Monday, February 25, 2008

Go ahead, ask me about dragons!

I've been working on Blue Fire Dragon for a while now. I have 22 chapters, which I think is very good progress, but now I'm getting into some heavy dragon lore sections.

What do they eat?
How do they breath fire?
What is their physiology?
Do they have spikes and horns?
How long do they live?
Are they telepathic?
Do dragons have two feet and a pair of wings/arms, or four feet and wings for a total of 6 appendages?
Do I want to go with Flight of Dragons where they eat limestone and Thor's Thimble lights the spark, or do I go with Reign of Fire and the dragon spits two chemicals that react together to make natural napalm?

Now, I could go the easy route and mimic past writers. While doing internet research, I have found that many people like the "Dragons of Pern" series. No, not "like;" they worship it! These people think they were dragonriders in another life. That shows a very talented writer, to have such a fanatic following. However, I'm decidedly avoiding reading any of those books until after I'm done with this novel. I'm restricting my reading to the classics and serious studies of dragon anatomy (if they really existed, they would have to be hollow boned, else they would never get off the ground, and the wingspan would be massive and involve huge wing muscles, leaving little physical room for the idea that they had four legs plus wings, and dragons themselves would be much smaller than the knights of yore claimed, frickin baggarts!)

I'm stretching out to a variety of cultures: Japanese, European, Russian, Middle Eastern, Egyptian, Babylonian. If they had a big lizard, I've read the legends. Wyverns, wyrms, drakes, ouroboros, amphipter, the lindworm, naga, cockatrice, basilisks, you name it!

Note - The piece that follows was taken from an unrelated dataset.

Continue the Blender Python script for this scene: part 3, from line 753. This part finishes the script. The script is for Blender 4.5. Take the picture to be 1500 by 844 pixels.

After all this studying, I'm left with a dragon that I hope is unique, bit of a blend of numerous legends with my own twists. Kismet (my dragon) is a cute little guy right now, two swooped back horns on his head (for aerodynamics) with eye ridges (like eyebrows, but bone) and protective horns over his spit glands (two lumps on the corners of his mouth, as many dragons are described having). He has two legs and a pair of wings, a "wyvern" style apparently, but I was thinking a bit more like raptors with wings. For dang fierce chickens! I wanted to keep the physicality to a dinosaur style, and although my husband wants me to change it to four legs and wings, physically this works better. Something like a swan meets a bat and breeds with a lizard. Uh, yeah.

The fun part was coming up with a unique yet physically plausible way of flaming. Dragons in my story use a mix of gastrointestinal fumes (smelly burps) and the spit glands which ignite upon contact with oxygen and is intensified by the gas.

I'll scan in my concept drawing later. I'm no artist, but it helps me get an idea of what I want. Lots of playing around with the design.